Your task — Repeat every line of the data exactly, but not the pictures.

Data shown —
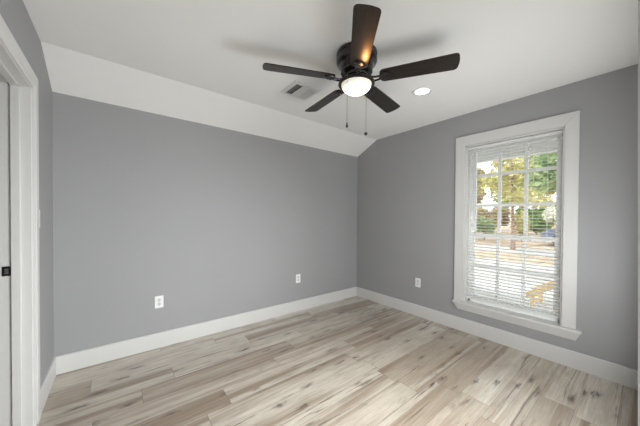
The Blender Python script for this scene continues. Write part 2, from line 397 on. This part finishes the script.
# door_2: casing of the doorway the camera stands in
d2 = sempty('door_2', 'white trimmed doorway at the right edge of the view')
obj('jamb', B(((HX0 - 0.001, NY - 0.121, 0), (HX0 + 0.016, NY + 0.001, 2.04)), ((HX1 - 0.016, NY - 0.121, 0), (HX1 + 0.001, NY + 0.001, 2.04)),
              ((HX0, NY - 0.121, 2.024), (HX1, NY + 0.001, 2.041))), M['trim'], d2)
bm = bmesh.new()   # the nearest casing board stands a little out of plumb
prism(bm, [(HX1 - 0.008, NY + 0.0005, 0), (HX1 - 0.008, -2.9249, 0), (HX1 - 0.008, -2.8957, 2.13), (HX1 - 0.008, NY + 0.0005, 2.13)], (0.096, 0, 0))
cy = -2.910
box(bm, (HX0 - 0.05, NY + 0.0005, 2.032), (HX1 - 0.0085, cy, 2.13)); box(bm, (HX0 - 0.05, NY + 0.0005, 0), (HX0 + 0.008, cy, 2.0315))
obj('casing', bm, M['trim'], d2)

# ------------------------------------------------------------------ window_1
w1 = sempty('window_1', 'white sash window with muntin bars in the right wall')
def plate(bm, ya, yb, za, zb, xa, xb, bev=0.002): box(bm, (xa, yb, za), (xb, ya, zb), bev)
# casing: mitred flat boards
bm = bmesh.new()
ci0, ci1, cz1 = OY0 + 0.002, OY1 - 0.002, OZ1 + 0.002
co0, co1, cz2 = -1.551, -2.555, 2.181
zs = 0.338
def ring(pts, xa, xb):
    f = [bm.verts.new((xa, y, z)) for y, z in pts]; g = [bm.verts.new((xb, y, z)) for y, z in pts]
    bm.faces.new(f); bm.faces.new(g[::-1])
    for i in range(len(pts)): bm.faces.new((f[i], g[i], g[(i + 1) % len(pts)], f[(i + 1) % len(pts)]))
for pts in ([(co0, zs), (co0, cz2), (ci0, cz1), (ci0, zs)], [(co1, zs), (ci1, zs), (ci1, cz1), (co1, cz2)], [(co0, cz2), (co1, cz2), (ci1, cz1), (ci0, cz1)]):
    ring(pts, -0.022, -0.0005)
es = [e_ for e_ in bm.edges if all(abs(v.co.x + 0.022) < 1e-5 for v in e_.verts)]
bmesh.ops.bevel(bm, geom=es, offset=0.003, segments=2, affect='EDGES')
obj('casing', bm, M['trim'], w1)
# jamb extension lining the opening
obj('jamb', B(((-0.001, OY0 - 0.012, OZ0), (0.075, OY0 + 0.001, OZ1)), ((-0.001, OY1 - 0.001, OZ0), (0.075, OY1 + 0.012, OZ1)),
              ((-0.001, OY1, OZ1 - 0.012), (0.075, OY0, OZ1 + 0.001))), M['trim'], w1)
bm = bmesh.new(); box(bm, (-0.052, -2.592, 0.316), (0.0, -1.543, 0.338), 0.004); box(bm, (-0.002, OY1 + 0.0, 0.316), (0.075, OY0, 0.338), 0.001)
obj('sill', bm, M['trim'], w1)
bm = bmesh.new()   # apron, a sloped board with returned ends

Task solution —
The Blender Python script for this scene continues. Write part 2, from line 397 on. This part finishes the script.
# door_2: casing of the doorway the camera stands in
d2 = sempty('door_2', 'white trimmed doorway at the right edge of the view')
obj('jamb', B(((HX0 - 0.001, NY - 0.121, 0), (HX0 + 0.016, NY + 0.001, 2.04)), ((HX1 - 0.016, NY - 0.121, 0), (HX1 + 0.001, NY + 0.001, 2.04)),
              ((HX0, NY - 0.121, 2.024), (HX1, NY + 0.001, 2.041))), M['trim'], d2)
bm = bmesh.new()   # the nearest casing board stands a little out of plumb
prism(bm, [(HX1 - 0.008, NY + 0.0005, 0), (HX1 - 0.008, -2.9249, 0), (HX1 - 0.008, -2.8957, 2.13), (HX1 - 0.008, NY + 0.0005, 2.13)], (0.096, 0, 0))
cy = -2.910
box(bm, (HX0 - 0.05, NY + 0.0005, 2.032), (HX1 - 0.0085, cy, 2.13)); box(bm, (HX0 - 0.05, NY + 0.0005, 0), (HX0 + 0.008, cy, 2.0315))
obj('casing', bm, M['trim'], d2)

# ------------------------------------------------------------------ window_1
w1 = sempty('window_1', 'white sash window with muntin bars in the right wall')
def plate(bm, ya, yb, za, zb, xa, xb, bev=0.002): box(bm, (xa, yb, za), (xb, ya, zb), bev)
# casing: mitred flat boards
bm = bmesh.new()
ci0, ci1, cz1 = OY0 + 0.002, OY1 - 0.002, OZ1 + 0.002
co0, co1, cz2 = -1.551, -2.555, 2.181
zs = 0.338
def ring(pts, xa, xb):
    f = [bm.verts.new((xa, y, z)) for y, z in pts]; g = [bm.verts.new((xb, y, z)) for y, z in pts]
    bm.faces.new(f); bm.faces.new(g[::-1])
    for i in range(len(pts)): bm.faces.new((f[i], g[i], g[(i + 1) % len(pts)], f[(i + 1) % len(pts)]))
for pts in ([(co0, zs), (co0, cz2), (ci0, cz1), (ci0, zs)], [(co1, zs), (ci1, zs), (ci1, cz1), (co1, cz2)], [(co0, cz2), (co1, cz2), (ci1, cz1), (ci0, cz1)]):
    ring(pts, -0.022, -0.0005)
es = [e_ for e_ in bm.edges if all(abs(v.co.x + 0.022) < 1e-5 for v in e_.verts)]
bmesh.ops.bevel(bm, geom=es, offset=0.003, segments=2, affect='EDGES')
obj('casing', bm, M['trim'], w1)
# jamb extension lining the opening
obj('jamb', B(((-0.001, OY0 - 0.012, OZ0), (0.075, OY0 + 0.001, OZ1)), ((-0.001, OY1 - 0.001, OZ0), (0.075, OY1 + 0.012, OZ1)),
              ((-0.001, OY1, OZ1 - 0.012), (0.075, OY0, OZ1 + 0.001))), M['trim'], w1)
bm = bmesh.new(); box(bm, (-0.052, -2.592, 0.316), (0.0, -1.543, 0.338), 0.004); box(bm, (-0.002, OY1 + 0.0, 0.316), (0.075, OY0, 0.338), 0.001)
obj('sill', bm, M['trim'], w1)
bm = bmesh.new()   # apron, a sloped board with returned ends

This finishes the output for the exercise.